**DIRECTIVE**:
In the entries below, print exactly the lines from the first through the one with "CEIL = 2.36", both included, and none of the pictures.
────────────────
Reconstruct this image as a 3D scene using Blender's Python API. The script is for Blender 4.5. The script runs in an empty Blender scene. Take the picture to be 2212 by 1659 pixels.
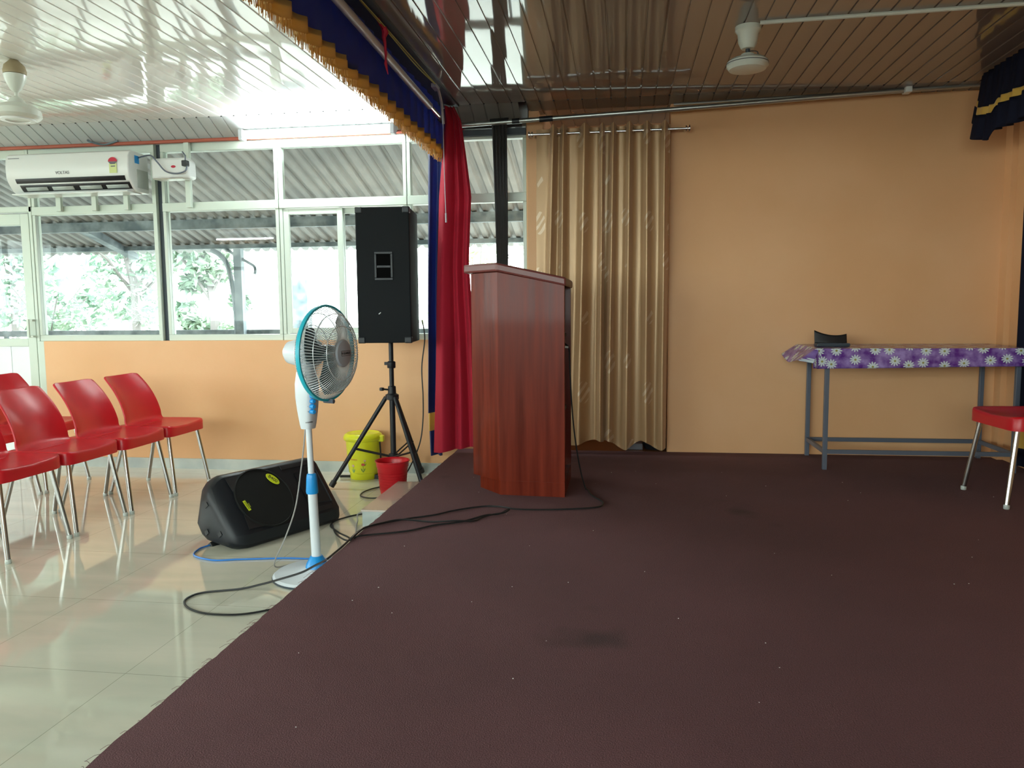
import bpy, bmesh, math, random
from math import sin, cos, pi, radians as R
from mathutils import Vector, Matrix, noise
random.seed(7)
S = bpy.context.scene
C = S.collection
FZ = -0.19          # hall floor; z = 0 is the top of the stage
CEIL = 2.36

# ------------------------------------------------------------------ camera
cd = bpy.data.cameras.new('camera'); cam = bpy.data.objects.new('camera', cd); C.objects.link(cam)
r_ = Vector((0.98990865, 0.1414096, -0.00917591)); u_ = Vector((-0.00453164, 0.0963094, 0.99534113)); f_ = Vector((-0.14163451, 0.98525521, -0.09597833))
m = Matrix((r_, u_, -f_)).transposed().to_4x4(); m.translation = Vector((0, 0, 1.0)); cam.matrix_world = m
cd.sensor_width = 36; cd.lens = 1680.5 / 2212 * 36; cd.clip_start = 0.02; cd.clip_end = 200
S.camera = cam
# ------------------------------------------------------------------ world, exposure, lights
w = bpy.data.worlds.new('sky'); S.world = w; w.use_nodes = True
bg = w.node_tree.nodes['Background']; bg.inputs[0].default_value = (0.93, 1.0, 0.98, 1); bg.inputs[1].default_value = 8.0
S.view_settings.view_transform = 'Standard'; S.view_settings.look = 'None'
S.view_settings.gamma = 1.0; S.view_settings.use_curve_mapping = False
S.view_settings.exposure = 0.65
S.cycles.use_denoising = True
S.cycles.max_bounces = 10; S.cycles.diffuse_bounces = 5; S.cycles.glossy_bounces = 5; S.cycles.transparent_max_bounces = 16
S.cycles.sample_clamp_indirect = 8.0
S.cycles.caustics_reflective = False; S.cycles.caustics_refractive = False
def portal(name, loc, sx, sy, rot):
    l = bpy.data.lights.new(name, 'AREA'); l.shape = 'RECTANGLE'; l.size = sx; l.size_y = sy; l.cycles.is_portal = True
    o = bpy.data.objects.new(name, l); C.objects.link(o); o.location = loc; o.rotation_euler = rot
portal('daylight_portal_front', (-3.8, 5.62, 1.5), 6.6, 1.5, (R(90), 0, pi))      # shines towards -y
portal('daylight_portal_back', (-4.12, -2.5, 1.5), 10.2, 1.5, (R(90), 0, 0))
portal('daylight_portal_side', (-9.6, 1.5, 1.5), 7.4, 1.5, (R(90), 0, -pi / 2))

# ------------------------------------------------------------------ materials
def mat(name, col, rough=0.5, metal=0.0, **k):
    m = bpy.data.materials.new(name); m.use_nodes = True
    p = m.node_tree.nodes['Principled BSDF']
    p.inputs['Base Color'].default_value = (*col, 1); p.inputs['Roughness'].default_value = rough; p.inputs['Metallic'].default_value = metal
    for a, b in k.items(): p.inputs[a.replace('_', ' ')].default_value = b
    return m
def nd(m, t, **k):
    n = m.node_tree.nodes.new(t)
    for a, b in k.items():
        if a.startswith('i_'):
            key = a[2:]; key = int(key) if key.isdigit() else key.replace('_', ' ')
            n.inputs[key].default_value = b
        else: setattr(n, a, b)
    return n
def lk(m, a, b): m.node_tree.links.new(a, b)
def P(m): return m.node_tree.nodes['Principled BSDF']
def vary(m, c1, c2, scale=3.0, detail=4, stretch=(1, 1, 1), lo=0.35, hi=0.65, coord='Object', rough=None):
    tc = nd(m, 'ShaderNodeTexCoord'); mp = nd(m, 'ShaderNodeMapping'); mp.inputs['Scale'].default_value = stretch
    lk(m, tc.outputs[coord], mp.inputs[0])
    n = nd(m, 'ShaderNodeTexNoise', i_Scale=scale, i_Detail=detail); lk(m, mp.outputs[0], n.inputs['Vector'])
    r = nd(m, 'ShaderNodeValToRGB'); r.color_ramp.elements[0].position = lo; r.color_ramp.elements[1].position = hi
    r.color_ramp.elements[0].color = (*c1, 1); r.color_ramp.elements[1].color = (*c2, 1)
    lk(m, n.outputs['Fac'], r.inputs[0]); lk(m, r.outputs[0], P(m).inputs['Base Color'])
    if rough:
        mr = nd(m, 'ShaderNodeMapRange'); mr.inputs[3].default_value = rough[0]; mr.inputs[4].default_value = rough[1]
        lk(m, n.outputs['Fac'], mr.inputs[0]); lk(m, mr.outputs[0], P(m).inputs['Roughness'])
    return mp, n
def bump(m, scale, strength, dist=0.01, stretch=(1, 1, 1), detail=3):
    tc = nd(m, 'ShaderNodeTexCoord'); mp = nd(m, 'ShaderNodeMapping'); mp.inputs['Scale'].default_value = stretch
    lk(m, tc.outputs['Object'], mp.inputs[0])
    n = nd(m, 'ShaderNodeTexNoise', i_Scale=scale, i_Detail=detail); lk(m, mp.outputs[0], n.inputs['Vector'])
    b = nd(m, 'ShaderNodeBump', i_Strength=strength, i_Distance=dist)
    lk(m, n.outputs['Fac'], b.inputs['Height']); lk(m, b.outputs[0], P(m).inputs['Normal'])
M = {}
M['wall'] = mat('orange_paint', (0.79, 0.425, 0.19), 0.55); vary(M['wall'], (0.74, 0.405, 0.19), (0.785, 0.45, 0.23), 1.3, 6); bump(M['wall'], 40, 0.15, 0.004)
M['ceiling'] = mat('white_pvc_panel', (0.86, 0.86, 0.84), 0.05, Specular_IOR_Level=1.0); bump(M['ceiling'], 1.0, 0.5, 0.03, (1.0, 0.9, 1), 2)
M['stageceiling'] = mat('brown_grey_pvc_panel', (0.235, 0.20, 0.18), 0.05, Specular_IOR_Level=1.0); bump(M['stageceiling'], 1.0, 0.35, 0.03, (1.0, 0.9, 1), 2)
M['stageband'] = mat('dull_brown_grey_pvc_panel', (0.16, 0.15, 0.14), 0.3)
M['band'] = mat('grey_pvc_panel', (0.55, 0.58, 0.58), 0.3)
M['frame'] = mat('pale_green_aluminium', (0.60, 0.68, 0.60), 0.35)
M['dark'] = mat('dark_rubber', (0.012, 0.013, 0.014), 0.5)
M['steelpost'] = mat('dark_steel', (0.04, 0.055, 0.07), 0.5)
M['rust'] = mat('red_oxide_paint', (0.42, 0.10, 0.06), 0.5)
M['chrome'] = mat('chrome', (0.75, 0.76, 0.76), 0.16, 1.0)
M['legsteel'] = mat('dull_steel', (0.42, 0.42, 0.41), 0.24, 1.0)
M['zinc'] = mat('galvanised_pipe', (0.45, 0.48, 0.46), 0.33, 0.9)
M['greypaint'] = mat('grey_painted_steel', (0.10, 0.12, 0.16), 0.4)
M['red'] = mat('red_plastic', (0.56, 0.008, 0.018), 0.33); bump(M['red'], 300, 0.05, 0.001)
M['black'] = mat('black_carpet_cover', (0.010, 0.012, 0.014), 0.85, Specular_IOR_Level=0.2)
M['handleshade'] = mat('matt_black', (0.003, 0.003, 0.003), 1.0, Specular_IOR_Level=0.05)  # black that stands in for shade inside the speaker handle
M['blackplastic'] = mat('black_moulded_plastic', (0.010, 0.012, 0.016), 0.40, Specular_IOR_Level=0.35); bump(M['blackplastic'], 500, 0.1, 0.001)
M['grille'] = mat('black_perforated_grille', (0.008, 0.009, 0.009), 0.7, Specular_IOR_Level=0.2)
M['badge'] = mat('yellow_green_badge', (0.62, 0.72, 0.02), 0.4)
M['ink'] = mat('black_ink', (0.01, 0.01, 0.012), 0.5)
M['greyink'] = mat('grey_ink', (0.12, 0.12, 0.14), 0.5)
M['white'] = mat('white_plastic', (0.74, 0.77, 0.76), 0.3)
M['fanwhite'] = mat('pale_grey_plastic', (0.66, 0.71, 0.76), 0.3)
M['fanhub'] = mat('grey_hub_plastic', (0.36, 0.40, 0.45), 0.35)
M['ceilfan'] = mat('old_white_enamel', (0.62, 0.66, 0.60), 0.3)
M['fanrust'] = mat('rusty_enamel', (0.30, 0.24, 0.14), 0.6)
M['blue'] = mat('blue_plastic', (0.01, 0.28, 0.70), 0.35)
M['turq'] = mat('turquoise_plastic', (0.01, 0.40, 0.52), 0.35)
M['wire'] = mat('silver_wire', (0.62, 0.66, 0.68), 0.35, 0.3)
M['blade'] = mat('smoky_green_blade', (0.05, 0.09, 0.10), 0.25, Transmission_Weight=0.35)
M['yellow'] = mat('yellow_green_plastic', (0.68, 0.70, 0.02), 0.3)
M['gold'] = mat('gold_cloth', (0.62, 0.36, 0.05), 0.5, Sheen_Weight=0.3)
M['fringe'] = mat('gold_fringe', (0.72, 0.47, 0.17), 0.7)
M['navy'] = mat('navy_satin', (0.007, 0.014, 0.10), 0.5, Sheen_Weight=0.1)
M['navydark'] = mat('dark_navy_cloth', (0.004, 0.005, 0.016), 0.8, Specular_IOR_Level=0.2)
M['crimson'] = mat('crimson_cloth', (0.40, 0.004, 0.026), 0.8, Sheen_Weight=0.05)
M['paper'] = mat('yellow_paper', (0.62, 0.70, 0.30), 0.6)
M['tape'] = mat('black_tape', (0.006, 0.010, 0.016), 0.4)
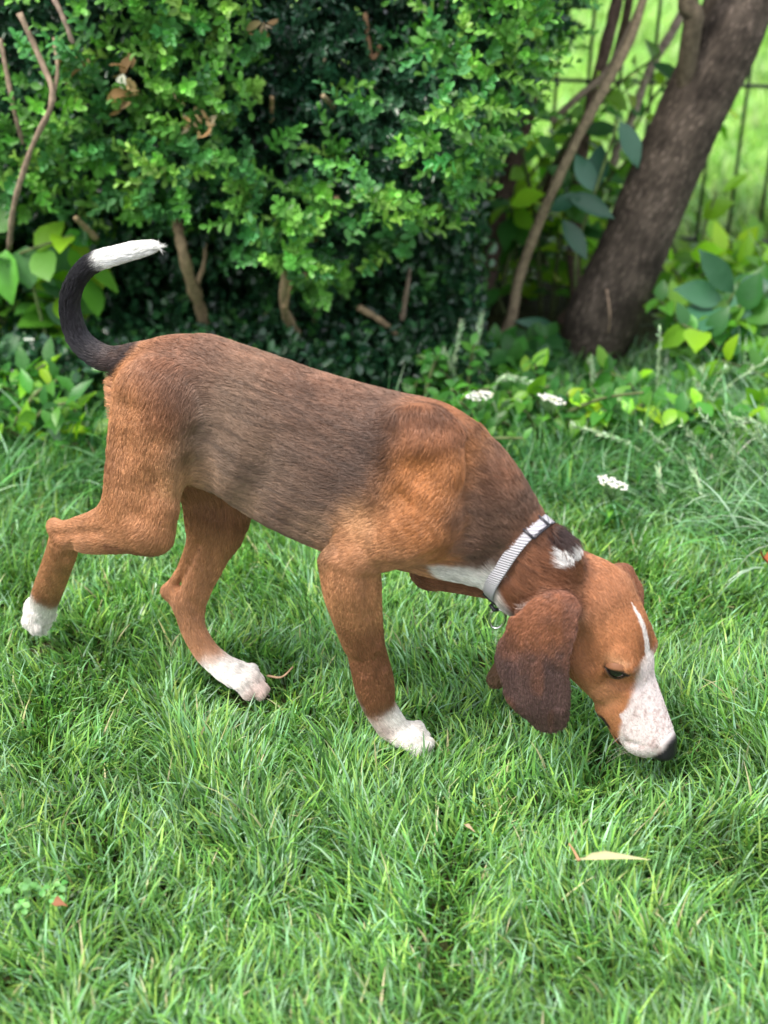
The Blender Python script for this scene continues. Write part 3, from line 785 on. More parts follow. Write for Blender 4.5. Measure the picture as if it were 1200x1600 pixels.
────────────────
**FULL RESPONSE**:
Reconstruct this image as a 3D scene using Blender's Python API. The script is for Blender 4.5. The script runs in an empty Blender scene. Take the picture to be 2212 by 1659 pixels.
import bpy, bmesh, math, random
from math import sin, cos, pi, radians as R
from mathutils import Vector, Matrix, noise
random.seed(7)
S = bpy.context.scene
C = S.collection
FZ = -0.19          # hall floor; z = 0 is the top of the stage
CEIL = 2.36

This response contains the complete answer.